Спорт для меня — это не количество отжиманий, а искусство распределять силы, способ дыхания, способ добиться восхищения в глазах детей, которых у меня семеро и которым я перманентно талдычу: побеждает тот, у кого есть дух. Это долготерпение, особенная оптика, жадность до жизни, известная смычка тактики со стратегией.
Любимое занятие вне эфира. Читать, писать, думать. Пожалуй, в обратном порядке.
Любимый анекдот/поговорка. Анекдоты – кому-то это покажется странным – не мой жанр вообще. Поговорка: Соловьи не отвечают галкам.
Детская мечта. Я с братьями и сестрами (я пятый) вырос в беспросветной нужде, я мечтал стать состоятельным. Простите.

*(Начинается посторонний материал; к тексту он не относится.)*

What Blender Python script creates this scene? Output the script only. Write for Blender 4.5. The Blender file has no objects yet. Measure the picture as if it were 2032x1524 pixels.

Самое поразительное открытие. Три открытия, равно поразительных. Я выносливее, чем стайеры. Я оказался очень щедрым пареньком. Люди подвержены депрессиям – тогда как я вообще не знаю, что сие такое. А, ЧЕТВЕРТОЕ открытие! Вкус, оказывается, одно из проявлений нравственности.
В жизни нет ничего хуже, чем невостребованность. Я, разумеется, имею в виду и альковную.
Мой главный недостаток. Самокопание. Черт, я так угроблю себя.
Как долго вы можете быть без общения?
Я считаюсь сверхкоммуникабельным парнем, но ответ такой: очень, очень, очень долго.